Un nouveau livre de l'historien Ahmed Youssef
Le 1er octobre prochain paraîtra aux éditions Lyre de Mercure à Paris le dernier ouvrage de l’écrivain, journaliste et membre de l’Académie scientifique d’Égypte, installé à Paris, Ahmed Youssef.
Ce livre révèle l’histoire méconnue du tableau controversé « L’Origine du monde » du célèbre peintre français Gustave Courbet. Son destin fut façonné par sarelation avec le diplomate égyptien Khalil Chérif Pacha, commissaire de la délégation artistique égyptienne à l’Exposition universelle de Paris en 1855 . Ce dernier est le commandaire du fameux tableau de Courbet : " l'origine du monde" .

L’ouvrage de Ahmed Youssef met en lumière la situation politique de Khalil Chérif Pacha (Le Caire 1831 – Istanbul 1879), qui fut élève de l’École militaire égyptienne fondée à Paris par Mohammed Ali et son chef d'état major Soliman Pacha d'un côté, et le gouvernement de Louis Philippe d'un autre, et ce selon un accord unique dans l’histoire des relations entre nations.
Cette école avait pour président le maréchal Soult, grand chef des armées napoléoniennes, et pour directeur scientifique Edme-François Jomard (1777–1862), surnommé « le dernier des Égyptiens », dernier survivant de l’expédition française en Égypte et professeur de Rifâ‘a al-Tahtâwî. Jomard fut surtout le maître d’œuvre de la publication monumentale de la Description de l’Égypte.

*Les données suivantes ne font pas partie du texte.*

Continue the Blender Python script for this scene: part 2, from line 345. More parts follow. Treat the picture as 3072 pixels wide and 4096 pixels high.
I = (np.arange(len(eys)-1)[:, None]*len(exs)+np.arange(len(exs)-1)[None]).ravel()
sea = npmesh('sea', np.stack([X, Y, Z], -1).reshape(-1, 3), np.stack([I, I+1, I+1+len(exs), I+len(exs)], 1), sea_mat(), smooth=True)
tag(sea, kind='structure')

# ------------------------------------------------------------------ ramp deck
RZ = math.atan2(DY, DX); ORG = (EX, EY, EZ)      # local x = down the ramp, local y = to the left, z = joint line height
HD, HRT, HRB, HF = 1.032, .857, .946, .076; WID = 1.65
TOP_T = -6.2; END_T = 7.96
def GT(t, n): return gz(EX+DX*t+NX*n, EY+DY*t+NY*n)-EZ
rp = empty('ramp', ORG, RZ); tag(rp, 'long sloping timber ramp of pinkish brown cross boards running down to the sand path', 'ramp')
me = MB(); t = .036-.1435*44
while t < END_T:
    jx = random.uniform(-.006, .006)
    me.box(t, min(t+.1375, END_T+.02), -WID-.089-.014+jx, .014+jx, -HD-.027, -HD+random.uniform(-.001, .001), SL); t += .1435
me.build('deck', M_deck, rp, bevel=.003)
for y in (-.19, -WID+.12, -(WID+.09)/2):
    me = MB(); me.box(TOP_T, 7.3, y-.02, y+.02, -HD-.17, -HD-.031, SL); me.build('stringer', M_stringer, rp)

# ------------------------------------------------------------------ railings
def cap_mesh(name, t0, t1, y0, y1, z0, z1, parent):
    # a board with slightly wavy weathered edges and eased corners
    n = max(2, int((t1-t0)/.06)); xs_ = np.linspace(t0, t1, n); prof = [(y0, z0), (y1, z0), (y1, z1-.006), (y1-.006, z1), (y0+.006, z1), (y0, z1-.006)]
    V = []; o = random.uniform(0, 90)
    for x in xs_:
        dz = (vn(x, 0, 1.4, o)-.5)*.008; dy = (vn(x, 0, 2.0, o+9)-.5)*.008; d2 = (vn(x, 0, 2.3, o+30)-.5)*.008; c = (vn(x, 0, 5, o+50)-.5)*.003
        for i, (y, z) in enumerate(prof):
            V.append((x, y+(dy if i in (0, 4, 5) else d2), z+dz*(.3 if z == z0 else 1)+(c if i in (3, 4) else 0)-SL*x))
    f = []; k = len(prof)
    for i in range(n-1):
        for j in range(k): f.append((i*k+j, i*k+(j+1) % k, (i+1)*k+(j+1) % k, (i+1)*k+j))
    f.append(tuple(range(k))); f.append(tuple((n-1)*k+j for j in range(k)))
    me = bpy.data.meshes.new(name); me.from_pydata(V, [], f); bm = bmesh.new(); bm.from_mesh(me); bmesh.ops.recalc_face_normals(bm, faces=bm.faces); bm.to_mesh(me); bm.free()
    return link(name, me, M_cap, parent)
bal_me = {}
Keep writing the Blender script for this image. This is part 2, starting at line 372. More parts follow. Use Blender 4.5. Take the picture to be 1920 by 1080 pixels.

Khalil Chérif Pacha ne fut pas seul dans cette école : il y côtoya celui qui allait devenir khédive d’Égypte, Ismaïl Pacha, ainsi que les fils de Soliman Pacha. Une vive rivalité opposa alors à Paris les deux élèves, Ismaïl et Mohammed Chérif. Lorsque Ismaïl accéda plus tard au pouvoir, Khalil Chérif Pacha — qui avait choisi de résider à Paris — s’impliqua dans une grave conspiration politique visant à l’évincer et à empêcher la réalisation du projet du canal de Suez.

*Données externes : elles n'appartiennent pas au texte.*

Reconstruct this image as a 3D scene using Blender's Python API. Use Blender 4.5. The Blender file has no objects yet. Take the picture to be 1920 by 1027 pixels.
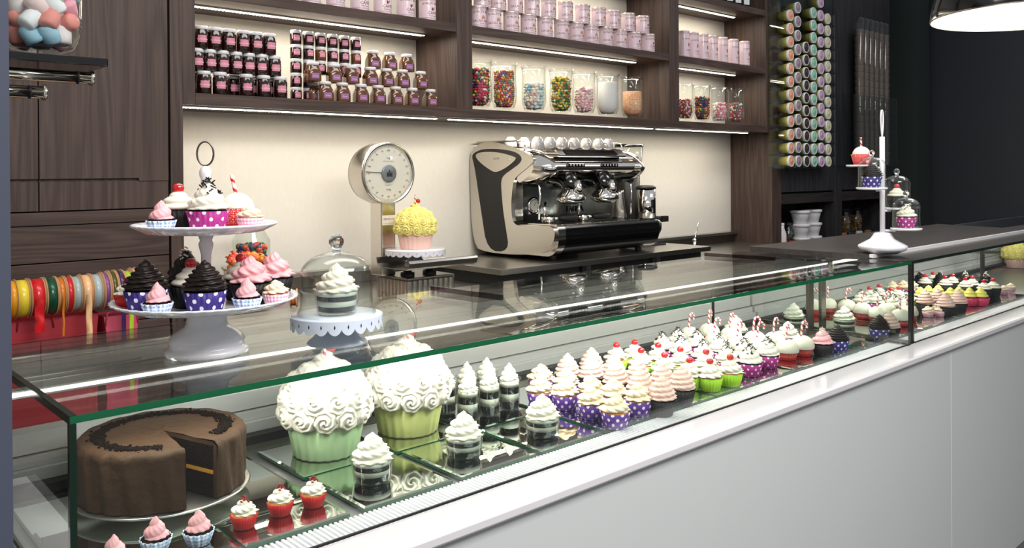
import bpy, math, random
from math import sin, cos, pi, radians
from mathutils import Vector, Matrix
random.seed(7)
S = bpy.context.scene
COL = S.collection

# ------------------------------------------------------------------ camera
YAW, PITCH, ROLL = radians(47.9646), radians(.2260), radians(.3882)
FPX, PPY, CAMH = 1559.386, 326.624, 1.45
_f = Vector((cos(YAW)*cos(PITCH), sin(YAW)*cos(PITCH), -sin(PITCH)))
_r = _f.cross(Vector((0, 0, 1))).normalized()
_d = _f.cross(_r)
_r2 = _r*cos(ROLL) + _d*sin(ROLL)
_d2 = -_r*sin(ROLL) + _d*cos(ROLL)
cam = bpy.data.cameras.new('camera')
camo = bpy.data.objects.new('camera', cam)
COL.objects.link(camo)
mw = Matrix.Identity(4)
for i in range(3):
    mw[i][0] = _r2[i]; mw[i][1] = -_d2[i]; mw[i][2] = -_f[i]
mw[2][3] = CAMH
camo.matrix_world = mw
cam.sensor_fit = 'HORIZONTAL'
cam.sensor_width = 36
cam.lens = FPX/1920*36
cam.shift_x = 0
cam.shift_y = -(513.5-PPY)/1920
cam.clip_start = .02
S.camera = camo


def on(px, py, X=None, Y=None, Z=None):
    """point of the place that the photo shows at a pixel, on the plane X=, Y= or Z="""
    v = _r2*((px-960)/FPX) + _d2*((py-PPY)/FPX) + _f
    if X is not None: s = X/v.x
    elif Y is not None: s = Y/v.y
    else: s = (Z-CAMH)/v.z
    return Vector((v.x*s, v.y*s, CAMH+v.z*s))


# ------------------------------------------------------------------ world, lights, exposure
W = bpy.data.worlds.new('world'); S.world = W; W.use_nodes = True
W.node_tree.nodes['Background'].inputs[0].default_value = (.93, .96, 1, 1)
W.node_tree.nodes['Background'].inputs[1].default_value = .40
S.view_settings.view_transform = 'Standard'
S.view_settings.look = 'None'
S.view_settings.gamma = 1
S.view_settings.exposure = .25
S.view_settings.use_curve_mapping = False
cy = S.cycles
cy.use_denoising = True
cy.max_bounces = 9; cy.transparent_max_bounces = 24; cy.glossy_bounces = 6
cy.diffuse_bounces = 3; cy.transmission_bounces = 8
cy.caustics_reflective = False; cy.caustics_refractive = False
cy.sample_clamp_indirect = 4


def area(name, loc, size, power, color=(1, 1, 1), rot=(0, 0, 0), spread=180):
    l = bpy.data.lights.new(name, 'AREA')
    l.shape = 'RECTANGLE'; l.size, l.size_y = size
    l.energy = power; l.color = color; l.spread = radians(spread)
    o = bpy.data.objects.new(name, l); o.location = loc; o.rotation_euler = rot
    COL.objects.link(o)
    return o


WARM = (1, .91, .77)
NEUT = (1, .97, .90)
# added fill lights without fixtures, over the customers' side and the aisle
area('fill_light', (1.2, -.6, 3.1), (2.2, 1.2), 135, (1, .97, .93))
area('fill_light', (1.6, 1.9, 3.1), (2.6, .6), 26, (1, .95, .88))
area('fill_light', (5.0, 1.5, 3.1), (1.2, .6), 22, (1, .97, .93))
# light strips of the shelves (z, x0, x1, y, power)
for z, x0, x1, y, p in ((1.692, 1.16, 2.40, 3.14, 9), (1.692, 2.46, 4.05, 3.14, 12), (1.692, 4.1, 5.0, 3.14, 6.5),
                        (2.092, 1.22, 2.37, 3.25, 7.5), (2.092, 2.56, 3.95, 3.25, 8.5), (2.092, 4.2, 5.0, 3.25, 5),
                        (2.50, 4.2, 5.0, 3.25, 5), (2.54, 1.22, 2.37, 3.25, 4), (2.54, 2.56, 3.95, 3.25, 8)):
    area('shelf_light', ((x0+x1)/2, y, z-.002), (x1-x0, .012), p*.5, WARM)
# light strips of the two display cases
area('case_light', (1.55, 1.437, 1.109), (2.45, .02), 9.5, NEUT, (radians(14), 0, 0))
area('case_light', (4.0, 1.437, 1.109), (2.3, .02), 9, NEUT, (radians(14), 0, 0))

# ------------------------------------------------------------------ materials
MATS = {}


def srgb(c):
    if isinstance(c, str):
        c = [int(c[i:i+2], 16)/255 for i in (0, 2, 4)]
    return tuple((x/12.92 if x <= .04045 else ((x+.055)/1.055)**2.4) for x in c) + (1,)


def newmat(name):
    m = bpy.data.materials.new(name); m.use_nodes = True
    m.node_tree.nodes.clear()
    MATS[name] = m
    return m, m.node_tree.nodes, m.node_tree.links


def pm(name, c, rough=.5, metal=0, noise=0, nscale=30, bump=0, bscale=60, coat=0, trans=0, ior=1.45, sss=0, stretch=(1, 1, 1), emit=None, estr=0, spec=.5):
    if name in MATS: return MATS[name]
    m, N, L = newmat(name)
    o = N.new('ShaderNodeOutputMaterial'); b = N.new('ShaderNodeBsdfPrincipled')
    L.new(b.outputs[0], o.inputs[0])
    col = srgb(c)
    b.inputs['Base Color'].default_value = col
    b.inputs['Roughness'].default_value = rough
    b.inputs['Metallic'].default_value = metal
    b.inputs['IOR'].default_value = ior
    b.inputs['Specular IOR Level'].default_value = spec
    b.inputs['Coat Weight'].default_value = coat
    b.inputs['Coat Roughness'].default_value = .04
    b.inputs['Transmission Weight'].default_value = trans
    if sss:
        b.inputs['Subsurface Weight'].default_value = sss
        b.inputs['Subsurface Radius'].default_value = (.01, .008, .006)
        b.inputs['Subsurface Scale'].default_value = .4
    if emit is not None:
        b.inputs['Emission Color'].default_value = srgb(emit)
        b.inputs['Emission Strength'].default_value = estr
    if noise or bump:
        tc = N.new('ShaderNodeTexCoord'); mp = N.new('ShaderNodeMapping')
        mp.inputs['Scale'].default_value = stretch
        L.new(tc.outputs['Object'], mp.inputs[0])
        nz = N.new('ShaderNodeTexNoise'); nz.inputs['Scale'].default_value = nscale
        nz.inputs['Detail'].default_value = 5
        L.new(mp.outputs[0], nz.inputs['Vector'])
        if noise:
            mx = N.new('ShaderNodeMix'); mx.data_type = 'RGBA'
            L.new(nz.outputs['Fac'], mx.inputs[0])
            mx.inputs[6].default_value = tuple(x*(1-noise) for x in col[:3])+(1,)
            mx.inputs[7].default_value = tuple(min(1, x*(1+noise)) for x in col[:3])+(1,)
            L.new(mx.outputs[2], b.inputs['Base Color'])
        if bump:
            n2 = N.new('ShaderNodeTexNoise'); n2.inputs['Scale'].default_value = bscale; n2.inputs['Detail'].default_value = 3
            L.new(mp.outputs[0], n2.inputs['Vector'])
            bp = N.new('ShaderNodeBump'); bp.inputs['Strength'].default_value = bump; bp.inputs['Distance'].default_value = .01
            L.new(n2.outputs['Fac'], bp.inputs['Height']); L.new(bp.outputs[0], b.inputs['Normal'])
    return m


def glassm(name, tint=(.96, .99, .97), ior=1.5, rough=0):
    """clear sheet or vessel: what passes straight through plus the reflection"""
    if name in MATS: return MATS[name]
    m, N, L = newmat(name)
    o = N.new('ShaderNodeOutputMaterial'); mx = N.new('ShaderNodeMixShader')
    t = N.new('ShaderNodeBsdfTransparent'); t.inputs[0].default_value = tuple(tint)+(1,)
    g = N.new('ShaderNodeBsdfGlossy'); g.inputs['Roughness'].default_value = rough
    f = N.new('ShaderNodeFresnel'); f.inputs[0].default_value = ior
    # same strength from both sides of each skin
    geo = N.new('ShaderNodeNewGeometry'); mi = N.new('ShaderNodeMix'); mi.data_type = 'FLOAT'
    inv = N.new('ShaderNodeValue'); inv.outputs[0].default_value = 1/ior
    fi = N.new('ShaderNodeValue'); fi.outputs[0].default_value = ior
    L.new(geo.outputs['Backfacing'], mi.inputs[0]); mi.inputs[2].default_value = ior; mi.inputs[3].default_value = 1/ior
    f2 = N.new('ShaderNodeFresnel'); L.new(mi.outputs[0], f2.inputs[0])
    # Fresnel already inverts the index for back faces, so this cancels it
    L.new(f2.outputs[0], mx.inputs[0])
    N.remove(f); N.remove(inv); N.remove(fi)
    L.new(t.outputs[0], mx.inputs[1]); L.new(g.outputs[0], mx.inputs[2]); L.new(mx.outputs[0], o.inputs[0])
    return m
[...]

Devenu ambassadeur de la Sublime Porte à Paris puis à Saint-Pétersbourg, Khalil Chérif Pacha dut se défaire du tableau, dont la réputation circulait dans les milieux politiques parisiens. Il le vendit avec le reste de sa collection lors d’une célèbre vente aux enchères en 1867, dont le catalogue fut préfacé par le grand écrivain Théophile Gautier.
Khalil Chérif Pacha épousa la princesse Nazli Fazil, fille du prince Moustafa Fazil, farouche rival du khédive. À la mort de Khalil Shérif pacha, l’Égypte refusa qu’il y soit enterré ; il fut inhumé à Istanbul. Au même moment, Gustave Courbet, exilé en Suisse après s’être opposé à l’empereur Napoléon III — jusqu’à sa chute après la guerre contre la Prusse en 1870 —, s’était engagé personnellement dans la guerre civile connue sous le nom de Commune de Paris, où il trouva sa perte.
Comme si une malédiction politique poursuivait le tableau de Courbet . Staline puis Hitler tentèrent de s’en emparer. Disparue pendant la Seconde Guerre mondiale, l’œuvre fut retrouvée chez les enfants du célèbre psychanalyste français Jacques Lacan, qui la cédèrent à l’État français. Aujourd’hui, elle est exposée au Musée d’Orsay à Paris, où elle est surnommée « la seconde Joconde ».